WHAT IS BEING ASKED: Repeat exactly each line of the data provided below.

╭──

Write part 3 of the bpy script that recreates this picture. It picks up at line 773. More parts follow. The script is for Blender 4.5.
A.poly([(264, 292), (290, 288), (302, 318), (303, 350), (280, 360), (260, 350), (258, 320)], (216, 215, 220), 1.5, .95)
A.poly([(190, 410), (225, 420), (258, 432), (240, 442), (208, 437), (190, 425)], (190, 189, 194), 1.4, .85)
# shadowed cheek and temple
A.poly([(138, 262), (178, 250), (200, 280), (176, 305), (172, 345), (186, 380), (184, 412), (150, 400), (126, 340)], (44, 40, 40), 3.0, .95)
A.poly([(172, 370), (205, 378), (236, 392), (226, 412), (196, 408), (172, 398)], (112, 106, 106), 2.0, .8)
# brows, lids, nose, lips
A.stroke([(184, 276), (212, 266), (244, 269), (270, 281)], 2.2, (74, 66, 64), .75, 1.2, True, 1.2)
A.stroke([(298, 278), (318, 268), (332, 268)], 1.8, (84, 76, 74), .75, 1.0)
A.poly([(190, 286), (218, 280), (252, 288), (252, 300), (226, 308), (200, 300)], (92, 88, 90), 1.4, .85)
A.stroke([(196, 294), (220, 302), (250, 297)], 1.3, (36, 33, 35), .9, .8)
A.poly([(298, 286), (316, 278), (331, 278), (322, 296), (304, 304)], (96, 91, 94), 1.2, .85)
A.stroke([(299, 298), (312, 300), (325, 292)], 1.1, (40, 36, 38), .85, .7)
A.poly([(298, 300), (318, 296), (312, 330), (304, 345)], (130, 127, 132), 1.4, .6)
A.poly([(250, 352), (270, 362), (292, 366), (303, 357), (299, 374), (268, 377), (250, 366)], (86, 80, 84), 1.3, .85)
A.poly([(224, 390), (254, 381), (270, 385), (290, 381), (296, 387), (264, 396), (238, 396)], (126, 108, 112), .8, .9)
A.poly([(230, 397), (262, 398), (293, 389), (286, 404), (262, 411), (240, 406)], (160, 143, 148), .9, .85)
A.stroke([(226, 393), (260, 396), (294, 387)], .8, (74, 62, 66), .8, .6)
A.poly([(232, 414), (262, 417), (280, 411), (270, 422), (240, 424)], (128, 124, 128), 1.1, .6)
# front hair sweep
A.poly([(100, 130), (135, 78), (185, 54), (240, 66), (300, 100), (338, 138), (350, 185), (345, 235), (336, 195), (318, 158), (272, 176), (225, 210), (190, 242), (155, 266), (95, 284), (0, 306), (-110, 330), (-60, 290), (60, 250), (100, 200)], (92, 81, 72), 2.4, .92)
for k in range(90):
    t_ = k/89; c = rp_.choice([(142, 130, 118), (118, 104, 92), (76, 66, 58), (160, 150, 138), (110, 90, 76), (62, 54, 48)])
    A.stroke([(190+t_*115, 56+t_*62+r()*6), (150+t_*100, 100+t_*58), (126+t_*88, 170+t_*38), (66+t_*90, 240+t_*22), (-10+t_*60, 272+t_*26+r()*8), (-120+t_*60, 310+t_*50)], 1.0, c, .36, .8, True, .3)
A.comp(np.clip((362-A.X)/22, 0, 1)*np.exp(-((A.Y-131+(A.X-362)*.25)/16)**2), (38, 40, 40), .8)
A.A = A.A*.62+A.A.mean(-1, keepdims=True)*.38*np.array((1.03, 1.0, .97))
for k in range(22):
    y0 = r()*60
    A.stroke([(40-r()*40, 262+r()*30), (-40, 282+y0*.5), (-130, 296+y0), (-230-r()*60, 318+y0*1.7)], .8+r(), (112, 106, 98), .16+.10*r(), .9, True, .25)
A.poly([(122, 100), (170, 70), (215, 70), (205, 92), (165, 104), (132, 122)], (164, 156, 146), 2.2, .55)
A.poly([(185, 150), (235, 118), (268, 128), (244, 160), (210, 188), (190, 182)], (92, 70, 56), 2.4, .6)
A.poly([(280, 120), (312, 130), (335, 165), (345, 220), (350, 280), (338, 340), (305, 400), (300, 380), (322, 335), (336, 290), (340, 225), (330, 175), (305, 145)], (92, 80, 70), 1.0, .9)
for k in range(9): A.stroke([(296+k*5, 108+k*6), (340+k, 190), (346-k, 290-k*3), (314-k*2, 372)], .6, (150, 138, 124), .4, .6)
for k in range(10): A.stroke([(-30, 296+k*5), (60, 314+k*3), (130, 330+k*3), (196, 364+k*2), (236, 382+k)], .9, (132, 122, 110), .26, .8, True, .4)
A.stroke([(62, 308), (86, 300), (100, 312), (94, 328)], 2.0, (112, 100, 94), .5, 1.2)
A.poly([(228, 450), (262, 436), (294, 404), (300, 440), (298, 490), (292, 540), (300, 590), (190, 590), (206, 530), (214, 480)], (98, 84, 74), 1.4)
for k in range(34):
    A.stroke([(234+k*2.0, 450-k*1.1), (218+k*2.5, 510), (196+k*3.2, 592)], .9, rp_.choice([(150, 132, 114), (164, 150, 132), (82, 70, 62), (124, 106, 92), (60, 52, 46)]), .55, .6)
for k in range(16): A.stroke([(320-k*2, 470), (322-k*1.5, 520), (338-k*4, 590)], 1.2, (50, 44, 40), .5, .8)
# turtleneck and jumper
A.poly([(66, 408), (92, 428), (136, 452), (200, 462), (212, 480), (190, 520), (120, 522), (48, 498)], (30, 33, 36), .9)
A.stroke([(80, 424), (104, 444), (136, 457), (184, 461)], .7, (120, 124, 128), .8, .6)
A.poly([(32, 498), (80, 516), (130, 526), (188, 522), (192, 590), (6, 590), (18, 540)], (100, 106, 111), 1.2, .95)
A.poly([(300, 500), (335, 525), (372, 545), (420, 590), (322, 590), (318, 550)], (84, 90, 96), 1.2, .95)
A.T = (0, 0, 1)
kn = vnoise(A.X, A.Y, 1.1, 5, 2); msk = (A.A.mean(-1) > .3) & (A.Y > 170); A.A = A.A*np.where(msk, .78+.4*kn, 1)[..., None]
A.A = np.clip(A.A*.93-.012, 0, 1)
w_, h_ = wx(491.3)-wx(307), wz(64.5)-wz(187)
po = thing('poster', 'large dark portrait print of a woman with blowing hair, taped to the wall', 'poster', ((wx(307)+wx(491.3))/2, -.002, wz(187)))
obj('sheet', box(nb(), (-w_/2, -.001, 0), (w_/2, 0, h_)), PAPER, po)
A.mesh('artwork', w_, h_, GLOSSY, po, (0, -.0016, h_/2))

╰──

CORRECT OUTPUT:
Write part 3 of the bpy script that recreates this picture. It picks up at line 773. More parts follow. The script is for Blender 4.5.
A.poly([(264, 292), (290, 288), (302, 318), (303, 350), (280, 360), (260, 350), (258, 320)], (216, 215, 220), 1.5, .95)
A.poly([(190, 410), (225, 420), (258, 432), (240, 442), (208, 437), (190, 425)], (190, 189, 194), 1.4, .85)
# shadowed cheek and temple
A.poly([(138, 262), (178, 250), (200, 280), (176, 305), (172, 345), (186, 380), (184, 412), (150, 400), (126, 340)], (44, 40, 40), 3.0, .95)
A.poly([(172, 370), (205, 378), (236, 392), (226, 412), (196, 408), (172, 398)], (112, 106, 106), 2.0, .8)
# brows, lids, nose, lips
A.stroke([(184, 276), (212, 266), (244, 269), (270, 281)], 2.2, (74, 66, 64), .75, 1.2, True, 1.2)
A.stroke([(298, 278), (318, 268), (332, 268)], 1.8, (84, 76, 74), .75, 1.0)
A.poly([(190, 286), (218, 280), (252, 288), (252, 300), (226, 308), (200, 300)], (92, 88, 90), 1.4, .85)
A.stroke([(196, 294), (220, 302), (250, 297)], 1.3, (36, 33, 35), .9, .8)
A.poly([(298, 286), (316, 278), (331, 278), (322, 296), (304, 304)], (96, 91, 94), 1.2, .85)
A.stroke([(299, 298), (312, 300), (325, 292)], 1.1, (40, 36, 38), .85, .7)
A.poly([(298, 300), (318, 296), (312, 330), (304, 345)], (130, 127, 132), 1.4, .6)
A.poly([(250, 352), (270, 362), (292, 366), (303, 357), (299, 374), (268, 377), (250, 366)], (86, 80, 84), 1.3, .85)
A.poly([(224, 390), (254, 381), (270, 385), (290, 381), (296, 387), (264, 396), (238, 396)], (126, 108, 112), .8, .9)
A.poly([(230, 397), (262, 398), (293, 389), (286, 404), (262, 411), (240, 406)], (160, 143, 148), .9, .85)
A.stroke([(226, 393), (260, 396), (294, 387)], .8, (74, 62, 66), .8, .6)
A.poly([(232, 414), (262, 417), (280, 411), (270, 422), (240, 424)], (128, 124, 128), 1.1, .6)
# front hair sweep
A.poly([(100, 130), (135, 78), (185, 54), (240, 66), (300, 100), (338, 138), (350, 185), (345, 235), (336, 195), (318, 158), (272, 176), (225, 210), (190, 242), (155, 266), (95, 284), (0, 306), (-110, 330), (-60, 290), (60, 250), (100, 200)], (92, 81, 72), 2.4, .92)
for k in range(90):
    t_ = k/89; c = rp_.choice([(142, 130, 118), (118, 104, 92), (76, 66, 58), (160, 150, 138), (110, 90, 76), (62, 54, 48)])
    A.stroke([(190+t_*115, 56+t_*62+r()*6), (150+t_*100, 100+t_*58), (126+t_*88, 170+t_*38), (66+t_*90, 240+t_*22), (-10+t_*60, 272+t_*26+r()*8), (-120+t_*60, 310+t_*50)], 1.0, c, .36, .8, True, .3)
A.comp(np.clip((362-A.X)/22, 0, 1)*np.exp(-((A.Y-131+(A.X-362)*.25)/16)**2), (38, 40, 40), .8)
A.A = A.A*.62+A.A.mean(-1, keepdims=True)*.38*np.array((1.03, 1.0, .97))
for k in range(22):
    y0 = r()*60
    A.stroke([(40-r()*40, 262+r()*30), (-40, 282+y0*.5), (-130, 296+y0), (-230-r()*60, 318+y0*1.7)], .8+r(), (112, 106, 98), .16+.10*r(), .9, True, .25)
A.poly([(122, 100), (170, 70), (215, 70), (205, 92), (165, 104), (132, 122)], (164, 156, 146), 2.2, .55)
A.poly([(185, 150), (235, 118), (268, 128), (244, 160), (210, 188), (190, 182)], (92, 70, 56), 2.4, .6)
A.poly([(280, 120), (312, 130), (335, 165), (345, 220), (350, 280), (338, 340), (305, 400), (300, 380), (322, 335), (336, 290), (340, 225), (330, 175), (305, 145)], (92, 80, 70), 1.0, .9)
for k in range(9): A.stroke([(296+k*5, 108+k*6), (340+k, 190), (346-k, 290-k*3), (314-k*2, 372)], .6, (150, 138, 124), .4, .6)
for k in range(10): A.stroke([(-30, 296+k*5), (60, 314+k*3), (130, 330+k*3), (196, 364+k*2), (236, 382+k)], .9, (132, 122, 110), .26, .8, True, .4)
A.stroke([(62, 308), (86, 300), (100, 312), (94, 328)], 2.0, (112, 100, 94), .5, 1.2)
A.poly([(228, 450), (262, 436), (294, 404), (300, 440), (298, 490), (292, 540), (300, 590), (190, 590), (206, 530), (214, 480)], (98, 84, 74), 1.4)
for k in range(34):
    A.stroke([(234+k*2.0, 450-k*1.1), (218+k*2.5, 510), (196+k*3.2, 592)], .9, rp_.choice([(150, 132, 114), (164, 150, 132), (82, 70, 62), (124, 106, 92), (60, 52, 46)]), .55, .6)
for k in range(16): A.stroke([(320-k*2, 470), (322-k*1.5, 520), (338-k*4, 590)], 1.2, (50, 44, 40), .5, .8)
# turtleneck and jumper
A.poly([(66, 408), (92, 428), (136, 452), (200, 462), (212, 480), (190, 520), (120, 522), (48, 498)], (30, 33, 36), .9)
A.stroke([(80, 424), (104, 444), (136, 457), (184, 461)], .7, (120, 124, 128), .8, .6)
A.poly([(32, 498), (80, 516), (130, 526), (188, 522), (192, 590), (6, 590), (18, 540)], (100, 106, 111), 1.2, .95)
A.poly([(300, 500), (335, 525), (372, 545), (420, 590), (322, 590), (318, 550)], (84, 90, 96), 1.2, .95)
A.T = (0, 0, 1)
kn = vnoise(A.X, A.Y, 1.1, 5, 2); msk = (A.A.mean(-1) > .3) & (A.Y > 170); A.A = A.A*np.where(msk, .78+.4*kn, 1)[..., None]
A.A = np.clip(A.A*.93-.012, 0, 1)
w_, h_ = wx(491.3)-wx(307), wz(64.5)-wz(187)
po = thing('poster', 'large dark portrait print of a woman with blowing hair, taped to the wall', 'poster', ((wx(307)+wx(491.3))/2, -.002, wz(187)))
obj('sheet', box(nb(), (-w_/2, -.001, 0), (w_/2, 0, h_)), PAPER, po)
A.mesh('artwork', w_, h_, GLOSSY, po, (0, -.0016, h_/2))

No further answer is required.